Task description:
Every line from the one with "tree('dark dense tree" to the one with "tree('dark tree at the right", including those two, is to be copied exactly; all other lines of the entries below are left out.

───── Extracted material ─────

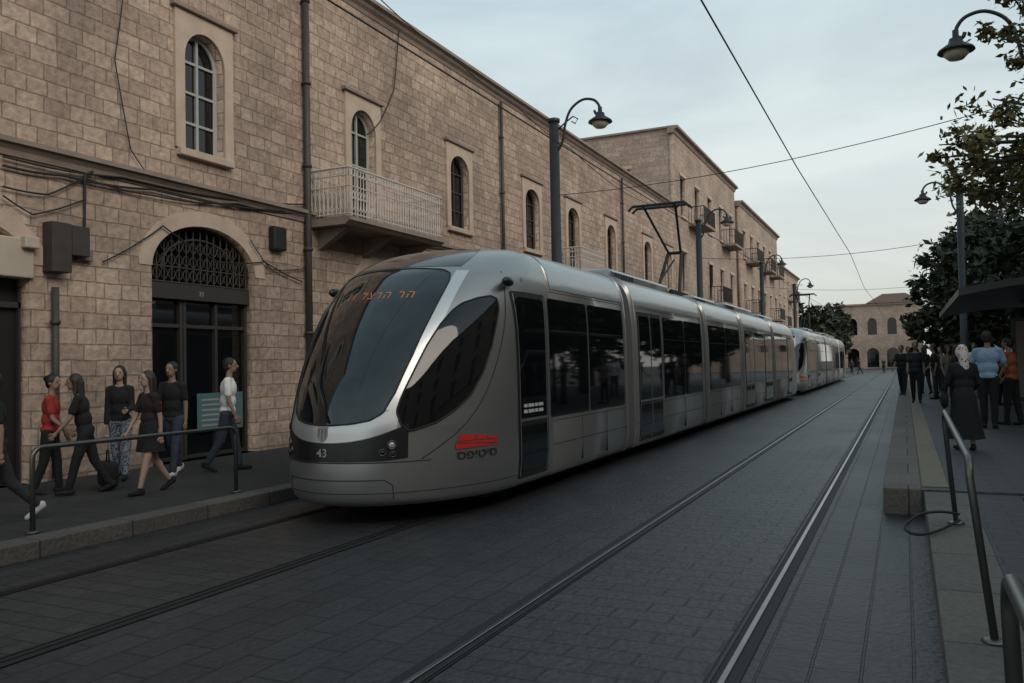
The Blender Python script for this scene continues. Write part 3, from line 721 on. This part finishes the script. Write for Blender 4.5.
tag(MB().tube(pts,.012,6).build('loose_cable',M_wire,None,True),'loop of black cable tied low on the right handrail','cable')
# ------------------------------------------------------------------ shelter
sh_=thing('tram_shelter','dark tram stop shelter with curved roof behind the waiting crowd','shelter',(1.9,18.5,PZ))
ff=lambda u,z,y:(-.9+4.2*u,y,z+.32*math.sin(math.pi*(u*.8+.1)))
mb=MB(); mb.grid(lambda u,v:ff(u,2.62,10*v),14,1); mb.grid(lambda u,v:ff(u,2.48,10*v),14,1)
for y in (0,10):
    for k in range(14): mb.add([ff(k/14,2.48,y),ff((k+1)/14,2.48,y),ff((k+1)/14,2.62,y),ff(k/14,2.62,y)],[(0,1,2,3)])
for u in (0,1): mb.add([ff(u,2.48,0),ff(u,2.48,10),ff(u,2.62,10),ff(u,2.62,0)],[(0,1,2,3)])
mb.build('roof',M_lamp,sh_)
for y in (.8,5,9.2): MB().tube([(1.2,y,0),(1.2,y,2.7)],.07,10).build('post',M_pole,sh_,True)
ad=MB().box(.3,1.7,3.2,3.32,.35,2.25).build('ad_panel',M_pole,sh_,bevel=.02)
MB().box(.38,1.62,3.185,3.198,.45,2.15).build('poster_glass',M_panel,ad)
MB().box(1.25,1.29,.9,9.0,.3,2.1).build('back_glass',M_glass,sh_)
# ------------------------------------------------------------------ trees
def tree(label,x,y,h,tr,crowns,nc,nl,ls,m,seed,z0=0,group=None,trunk_h=.45):
    rnd=random.Random(seed); t=thing('tree',label,'tree',(x,y,z0),0,group)
    mb=MB(); top=Vector((rnd.uniform(-.3,.3),rnd.uniform(-.3,.3),h*trunk_h))
    mb.tube([(0,0,0),top*.5+Vector((.08,0,0)),top],[tr,tr*.8,tr*.65],9)
    lf=MB()
    for (c,r) in crowns:
        c=Vector(c)
        for k in range(4):
            e_=c+Vector((rnd.uniform(-1,1)*r[0]*.6,rnd.uniform(-1,1)*r[1]*.6,rnd.uniform(-.3,.6)*r[2])); mid=top.lerp(e_,.5)+Vector((0,0,.25))
            mb.tube([top,mid,e_],[tr*.45,tr*.25,tr*.06],6)
        for k in range(nc):
            while 1:
                d=Vector((rnd.uniform(-1,1),rnd.uniform(-1,1),rnd.uniform(-1,1)))
                if .35<d.length<1: break
            cc=c+Vector((d.x*r[0],d.y*r[1],d.z*r[2])); cr_=rnd.uniform(.10,.24)*max(r)
            if rnd.random()<.5: mb.tube([c.lerp(cc,.2),cc],[tr*.12,tr*.04],4)
            for q in range(nl):
                p_=cc+Vector((rnd.gauss(0,.5),rnd.gauss(0,.5),rnd.gauss(0,.4)))*cr_
                u=Vector((rnd.gauss(0,1),rnd.gauss(0,1),rnd.gauss(0,.7))).normalized(); v=u.orthogonal().normalized(); v=Matrix.Rotation(rnd.uniform(0,6.28),3,u)@v
                s_=ls*rnd.uniform(.6,1.25)
                lf.add([p_-u*s_,p_+v*s_*.42,p_+u*s_,p_-v*s_*.42],[(0,1,2,3)])
    mb.build('trunk',M_bark,t,True); lf.build('crown',m,t,fix=False)
    return t
tree('near tree whose loose leafy branches hang in at the top right',3.7,14.0,8.5,.18,[((-1.7,1.6,5.0),(1.25,1.6,.75)),((-.6,1.2,5.6),(1.4,1.6,1.3)),((-2.5,1.8,4.75),(.95,1.2,.6)),((-1.75,.7,6.35),(.95,1.0,.6)),((-.5,-.4,7.6),(1.4,1.5,1.1)),((-1.6,2.8,4.4),(1.0,1.4,.6))],20,55,.078,M_leaf2,3,PZ)
G='dark trees behind the platform'
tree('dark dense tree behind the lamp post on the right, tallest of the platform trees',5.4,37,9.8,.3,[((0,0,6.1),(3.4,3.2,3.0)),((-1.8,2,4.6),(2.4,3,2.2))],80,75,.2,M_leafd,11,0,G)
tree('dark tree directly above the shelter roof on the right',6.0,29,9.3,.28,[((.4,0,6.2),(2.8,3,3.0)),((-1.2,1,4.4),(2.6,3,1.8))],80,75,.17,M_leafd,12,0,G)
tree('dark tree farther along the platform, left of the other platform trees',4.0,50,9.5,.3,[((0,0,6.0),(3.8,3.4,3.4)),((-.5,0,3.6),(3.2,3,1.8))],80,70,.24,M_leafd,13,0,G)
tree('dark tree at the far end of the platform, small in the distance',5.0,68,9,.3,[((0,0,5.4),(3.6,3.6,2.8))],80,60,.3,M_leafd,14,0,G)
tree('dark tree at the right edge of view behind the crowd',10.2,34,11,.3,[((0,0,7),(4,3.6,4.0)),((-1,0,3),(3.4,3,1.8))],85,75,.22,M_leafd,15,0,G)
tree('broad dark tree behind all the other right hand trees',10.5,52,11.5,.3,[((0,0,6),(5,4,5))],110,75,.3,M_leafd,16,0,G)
G='far trees on the left past the stone buildings'
tree('bushy far tree nearest the end of the stone buildings',-11.5,109,8,.3,[((0,0,5.6),(4,3.5,3.4))],70,60,.4,M_leafd,21,0,G)
tree('rounded far tree in the middle of the far left clump',-9.6,118,8,.3,[((0,0,4.8),(2.6,3.5,2.8))],60,60,.4,M_leafd,22,0,G)
tree('narrow far tree beside the small arched building',-9.2,132,9,.3,[((0,0,5.6),(2.0,2.4,4.2))],60,60,.45,M_leafd,23,0,G)
# ------------------------------------------------------------------ people
SKIN=[mat('skin_light',(.36,.23,.175),.6),mat('skin_tan',(.26,.155,.11),.6)]
M_eye=mat('eye_dark',(.02,.015,.012),.3); M_eyew=mat('eye_white',(.22,.19,.17),.5); M_lip=mat('lip',(.20,.085,.075),.5)
M_hair=mat('dark_hair',(.012,.009,.008),.5,bump=.4,bscale=120); M_hairb=mat('brown_hair',(.032,.019,.014),.5,bump=.4,bscale=120)
def cloth(nm,c): return mat(nm,c,.9,var=.3,scale=12,bump=1,bscale=12)
C_black=cloth('black_cloth',(.009,.009,.010)); C_red=cloth('red_cloth',(.30,.028,.024)); C_white=cloth('white_cloth',(.74,.73,.72)); C_jean=cloth('jeans_cloth',(.032,.042,.060))
C_bluesh=cloth('light_blue_cloth',(.26,.36,.49)); C_rust=cloth('rust_cloth',(.33,.09,.035)); C_dgrey=cloth('dark_grey_cloth',(.024,.025,.028))
C_beige=cloth('beige_cloth',(.22,.17,.13)); C_white2=mat('white_shoe',(.5,.5,.49),.6); C_burg=cloth('burgundy_cloth',(.022,.011,.012))
def printed(nm,c1,c2,sc_,pos=.45):
    m,n,l,b=nt(nm); tc=n.new('ShaderNodeTexCoord'); v=n.new('ShaderNodeTexVoronoi'); v.inputs['Scale'].default_value=sc_; cr=n.new('ShaderNodeValToRGB')
    cr.color_ramp.interpolation='CONSTANT'; cr.color_ramp.elements[0].color=c4(c1); cr.color_ramp.elements[1].color=c4(c2); cr.color_ramp.elements[1].position=pos
    l.new(tc.outputs['Object'],v.inputs['Vector']); l.new(v.outputs['Distance'],cr.inputs[0]); l.new(cr.outputs[0],b.inputs['Base Color']); b.inputs['Roughness'].default_value=.9; return m
C_print=printed('patterned_cloth',(.04,.05,.07),(.20,.23,.27),34); C_scarf=printed('scarf_cloth',(.22,.05,.05),(.66,.56,.52),22,.32)
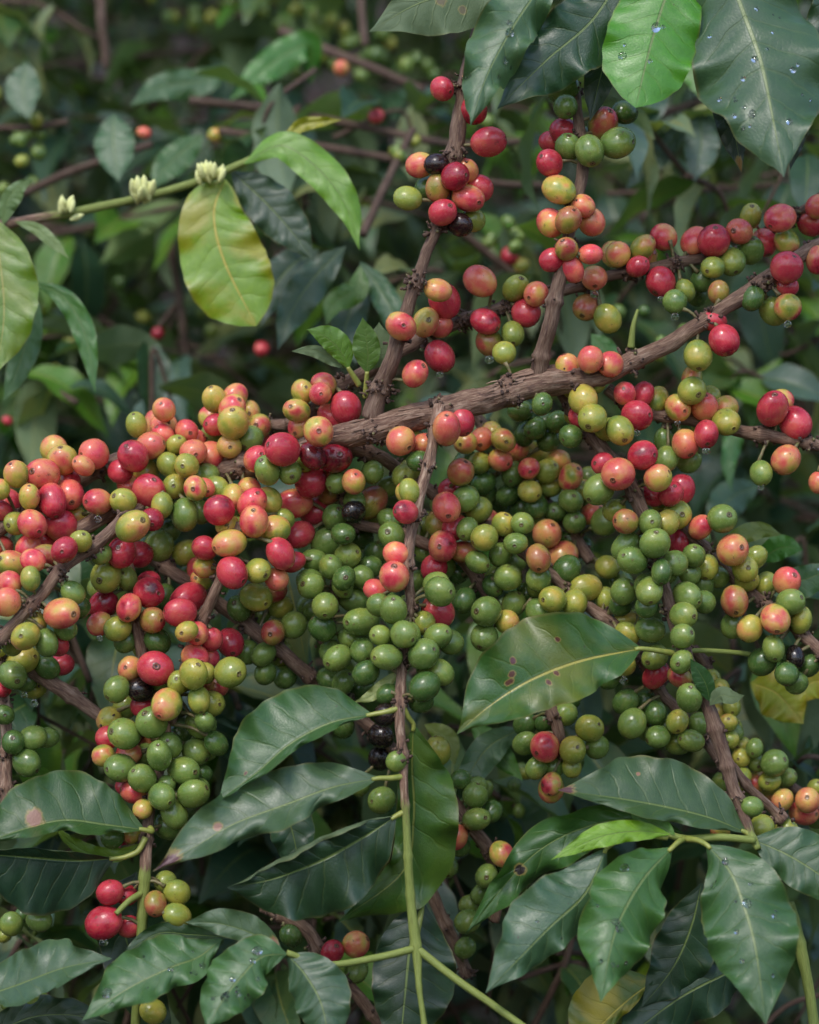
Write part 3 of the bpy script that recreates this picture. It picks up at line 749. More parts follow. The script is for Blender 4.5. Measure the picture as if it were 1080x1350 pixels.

─────

Complete output:
tree('dark dense tree behind the lamp post on the right, tallest of the platform trees',5.4,37,9.8,.3,[((0,0,6.1),(3.4,3.2,3.0)),((-1.8,2,4.6),(2.4,3,2.2))],80,75,.2,M_leafd,11,0,G)
tree('dark tree directly above the shelter roof on the right',6.0,29,9.3,.28,[((.4,0,6.2),(2.8,3,3.0)),((-1.2,1,4.4),(2.6,3,1.8))],80,75,.17,M_leafd,12,0,G)
tree('dark tree farther along the platform, left of the other platform trees',4.0,50,9.5,.3,[((0,0,6.0),(3.8,3.4,3.4)),((-.5,0,3.6),(3.2,3,1.8))],80,70,.24,M_leafd,13,0,G)
tree('dark tree at the far end of the platform, small in the distance',5.0,68,9,.3,[((0,0,5.4),(3.6,3.6,2.8))],80,60,.3,M_leafd,14,0,G)
tree('dark tree at the right edge of view behind the crowd',10.2,34,11,.3,[((0,0,7),(4,3.6,4.0)),((-1,0,3),(3.4,3,1.8))],85,75,.22,M_leafd,15,0,G)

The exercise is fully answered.